Part 2 (about 6-7 lectures) adds material on software-defined radio techniques, statistical signals, audio-visual signal compression and linear feedback control systems.

  • Band-pass signals. Band-pass sampling and reconstruction, IQ up and down conversion, superheterodyne receivers, software-defined radio front-ends, IQ representation of AM and FM signals and their demodulation.

  • Digital communication. Pulse-amplitude modulation. Matched-filter detector. Pulse shapes, inter-symbol interference, equalization. IQ representation of ASK, BSK, PSK, QAM and FSK signals. Clock recovery. Spectral characteristics of binary sequences.[2 hours]

  • Random sequences and noise. Random variables, stationary and ergodic processes, autocorrelation, crosscorrelation, deterministic cross-correlation sequences, filtered random sequences, white noise, periodic averaging.

  • Correlation coding. Entropy, delta coding, linear prediction, dependence versus correlation, random vectors, covariance, decorrelation, matrix diagonalization, eigen decomposition, Karhunen-Loève transform, principal component analysis. Relation to orthogonal transform coding using fixed basis vectors, such as DCT.

  • Lossy versus lossless compression. What information is discarded by human senses and can be eliminated by encoders? Perceptual scales, audio masking, spatial resolution, colour coordinates, some demonstration experiments.

  • Quantization, image coding standards. Uniform and logarithmic quantization, A/mu-law coding, dithering, JPEG.

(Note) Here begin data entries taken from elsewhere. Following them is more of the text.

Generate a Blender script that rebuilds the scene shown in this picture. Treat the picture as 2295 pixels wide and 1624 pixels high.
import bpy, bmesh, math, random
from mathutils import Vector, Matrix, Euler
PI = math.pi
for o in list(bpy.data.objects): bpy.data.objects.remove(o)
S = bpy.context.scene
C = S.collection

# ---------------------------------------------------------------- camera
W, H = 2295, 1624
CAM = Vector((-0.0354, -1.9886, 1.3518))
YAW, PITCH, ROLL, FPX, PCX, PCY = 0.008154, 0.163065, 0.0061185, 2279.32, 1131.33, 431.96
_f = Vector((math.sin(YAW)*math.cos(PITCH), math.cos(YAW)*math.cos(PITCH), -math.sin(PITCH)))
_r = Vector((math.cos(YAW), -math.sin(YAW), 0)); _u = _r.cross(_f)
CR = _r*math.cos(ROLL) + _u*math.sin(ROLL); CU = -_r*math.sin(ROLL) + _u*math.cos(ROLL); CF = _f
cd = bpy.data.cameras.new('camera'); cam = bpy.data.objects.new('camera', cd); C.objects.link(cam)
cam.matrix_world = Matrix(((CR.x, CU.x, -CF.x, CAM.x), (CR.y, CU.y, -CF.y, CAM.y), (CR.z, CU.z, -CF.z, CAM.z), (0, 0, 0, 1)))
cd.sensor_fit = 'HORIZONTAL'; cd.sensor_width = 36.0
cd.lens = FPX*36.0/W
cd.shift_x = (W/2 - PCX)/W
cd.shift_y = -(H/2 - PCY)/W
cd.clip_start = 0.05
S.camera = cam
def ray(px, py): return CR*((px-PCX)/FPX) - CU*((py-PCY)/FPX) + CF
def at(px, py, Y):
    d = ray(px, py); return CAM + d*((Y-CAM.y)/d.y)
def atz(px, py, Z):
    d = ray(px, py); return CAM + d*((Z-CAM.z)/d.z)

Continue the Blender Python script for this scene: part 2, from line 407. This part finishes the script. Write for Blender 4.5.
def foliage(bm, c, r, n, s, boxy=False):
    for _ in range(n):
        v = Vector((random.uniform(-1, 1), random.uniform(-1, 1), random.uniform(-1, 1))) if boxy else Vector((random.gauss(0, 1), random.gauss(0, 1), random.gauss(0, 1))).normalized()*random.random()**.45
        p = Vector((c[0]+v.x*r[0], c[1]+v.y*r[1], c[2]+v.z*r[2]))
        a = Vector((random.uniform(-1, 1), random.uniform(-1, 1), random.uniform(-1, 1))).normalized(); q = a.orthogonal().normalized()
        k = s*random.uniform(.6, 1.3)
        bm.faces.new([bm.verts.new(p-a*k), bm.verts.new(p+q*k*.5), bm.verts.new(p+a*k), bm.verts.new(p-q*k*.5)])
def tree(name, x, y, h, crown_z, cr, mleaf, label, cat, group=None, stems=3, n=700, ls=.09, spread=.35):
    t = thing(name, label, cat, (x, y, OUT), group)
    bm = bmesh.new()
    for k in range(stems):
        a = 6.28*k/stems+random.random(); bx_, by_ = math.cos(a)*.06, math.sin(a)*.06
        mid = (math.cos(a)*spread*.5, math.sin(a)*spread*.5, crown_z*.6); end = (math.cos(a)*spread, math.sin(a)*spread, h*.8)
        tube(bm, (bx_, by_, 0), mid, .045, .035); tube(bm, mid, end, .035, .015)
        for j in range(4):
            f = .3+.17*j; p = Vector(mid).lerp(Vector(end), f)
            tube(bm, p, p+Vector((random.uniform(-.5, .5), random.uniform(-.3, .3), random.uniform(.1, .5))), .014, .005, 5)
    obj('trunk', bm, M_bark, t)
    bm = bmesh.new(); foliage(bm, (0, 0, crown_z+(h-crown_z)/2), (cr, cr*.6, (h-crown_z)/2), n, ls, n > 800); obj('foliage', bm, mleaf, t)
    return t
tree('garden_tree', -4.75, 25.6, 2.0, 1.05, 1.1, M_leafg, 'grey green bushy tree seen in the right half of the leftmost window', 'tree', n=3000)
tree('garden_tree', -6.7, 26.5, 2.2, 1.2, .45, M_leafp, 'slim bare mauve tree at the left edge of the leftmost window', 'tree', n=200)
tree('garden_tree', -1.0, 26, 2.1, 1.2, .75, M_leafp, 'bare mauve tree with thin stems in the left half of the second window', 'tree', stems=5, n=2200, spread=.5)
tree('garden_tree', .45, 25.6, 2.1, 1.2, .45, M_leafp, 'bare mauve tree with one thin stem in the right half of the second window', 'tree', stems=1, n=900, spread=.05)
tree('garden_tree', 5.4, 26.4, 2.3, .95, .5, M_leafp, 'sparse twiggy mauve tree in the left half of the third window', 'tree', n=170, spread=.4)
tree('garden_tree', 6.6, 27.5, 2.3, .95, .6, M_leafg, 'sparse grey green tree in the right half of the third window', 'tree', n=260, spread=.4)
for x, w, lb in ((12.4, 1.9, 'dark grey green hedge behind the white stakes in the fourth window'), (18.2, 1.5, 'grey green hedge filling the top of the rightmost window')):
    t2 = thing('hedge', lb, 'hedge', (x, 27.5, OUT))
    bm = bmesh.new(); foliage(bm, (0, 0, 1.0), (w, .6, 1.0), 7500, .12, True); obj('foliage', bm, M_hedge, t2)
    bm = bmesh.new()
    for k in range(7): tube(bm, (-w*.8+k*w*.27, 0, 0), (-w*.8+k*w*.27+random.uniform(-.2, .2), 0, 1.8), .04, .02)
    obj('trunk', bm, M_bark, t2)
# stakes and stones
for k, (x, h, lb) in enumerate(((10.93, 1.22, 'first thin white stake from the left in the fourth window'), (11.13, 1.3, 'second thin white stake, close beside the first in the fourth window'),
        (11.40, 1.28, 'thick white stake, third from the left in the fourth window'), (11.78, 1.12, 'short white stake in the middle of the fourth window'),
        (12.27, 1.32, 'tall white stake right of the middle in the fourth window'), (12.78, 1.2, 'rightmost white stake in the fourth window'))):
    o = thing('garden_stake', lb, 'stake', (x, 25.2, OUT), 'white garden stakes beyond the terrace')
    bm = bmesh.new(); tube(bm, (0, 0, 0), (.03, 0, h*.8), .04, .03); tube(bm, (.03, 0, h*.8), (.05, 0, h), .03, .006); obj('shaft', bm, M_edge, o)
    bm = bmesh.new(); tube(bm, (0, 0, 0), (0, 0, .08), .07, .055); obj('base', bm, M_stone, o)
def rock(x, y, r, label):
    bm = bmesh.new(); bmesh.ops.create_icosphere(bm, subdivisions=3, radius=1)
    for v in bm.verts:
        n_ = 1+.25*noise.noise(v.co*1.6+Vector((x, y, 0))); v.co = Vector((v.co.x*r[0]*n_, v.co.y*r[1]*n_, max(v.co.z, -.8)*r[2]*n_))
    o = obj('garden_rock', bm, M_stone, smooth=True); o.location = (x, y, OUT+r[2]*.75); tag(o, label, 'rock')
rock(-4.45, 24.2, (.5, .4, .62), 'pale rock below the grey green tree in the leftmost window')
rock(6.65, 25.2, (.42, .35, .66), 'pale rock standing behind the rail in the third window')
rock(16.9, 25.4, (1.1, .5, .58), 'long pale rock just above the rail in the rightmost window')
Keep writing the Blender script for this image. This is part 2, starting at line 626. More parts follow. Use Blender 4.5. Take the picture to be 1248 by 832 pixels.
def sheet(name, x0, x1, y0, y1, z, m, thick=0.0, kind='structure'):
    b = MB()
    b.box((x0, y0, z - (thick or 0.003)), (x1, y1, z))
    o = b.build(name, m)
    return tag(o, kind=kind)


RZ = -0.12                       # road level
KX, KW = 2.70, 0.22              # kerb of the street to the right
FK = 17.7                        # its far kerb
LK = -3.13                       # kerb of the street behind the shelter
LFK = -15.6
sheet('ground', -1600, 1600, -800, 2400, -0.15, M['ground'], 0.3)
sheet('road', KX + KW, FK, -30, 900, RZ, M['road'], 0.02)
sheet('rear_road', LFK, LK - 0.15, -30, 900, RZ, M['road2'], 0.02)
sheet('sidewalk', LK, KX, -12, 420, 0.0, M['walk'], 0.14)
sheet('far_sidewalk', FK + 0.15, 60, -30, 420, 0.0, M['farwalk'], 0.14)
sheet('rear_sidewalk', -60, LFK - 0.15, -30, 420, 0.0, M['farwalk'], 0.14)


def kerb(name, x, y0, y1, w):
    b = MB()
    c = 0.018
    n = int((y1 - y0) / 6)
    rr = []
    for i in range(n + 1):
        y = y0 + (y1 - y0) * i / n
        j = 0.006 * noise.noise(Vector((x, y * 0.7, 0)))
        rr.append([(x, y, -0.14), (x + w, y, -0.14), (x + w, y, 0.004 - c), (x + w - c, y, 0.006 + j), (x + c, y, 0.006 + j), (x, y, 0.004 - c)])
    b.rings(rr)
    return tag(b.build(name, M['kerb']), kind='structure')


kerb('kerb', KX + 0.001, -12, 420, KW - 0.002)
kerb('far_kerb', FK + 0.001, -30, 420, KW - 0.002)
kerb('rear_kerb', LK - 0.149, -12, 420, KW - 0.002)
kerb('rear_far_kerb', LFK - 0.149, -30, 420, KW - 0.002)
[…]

By the end of part 1 of the course students should be able to

  • apply basic properties of time-invariant linear systems;

  • understand sampling, aliasing, convolution, filtering, the pitfalls of spectral estimation;

  • explain the above in time and frequency domain representations;

  • use filter-design software;

  • visualize and discuss digital filters in the z-domain;

  • use the FFT for convolution, deconvolution, filtering;

  • implement, apply and evaluate simple DSP applications;

By the end of part 2, students should be able to discuss and explain many fundamental concepts of techniques commonly used in digital communicationsystems in terms of the concepts introduced in part 1.

Recommended reading

* Lyons, R.G. (2010). Understanding digital signal processing. Prentice Hall (3rd ed.).
Oppenheim, A.V. & Schafer, R.W. (2007). Discrete-time digital signal processing. Prentice Hall (3rd ed.).
Stein, J. (2000). Digital signal processing - a computer science perspective. Wiley.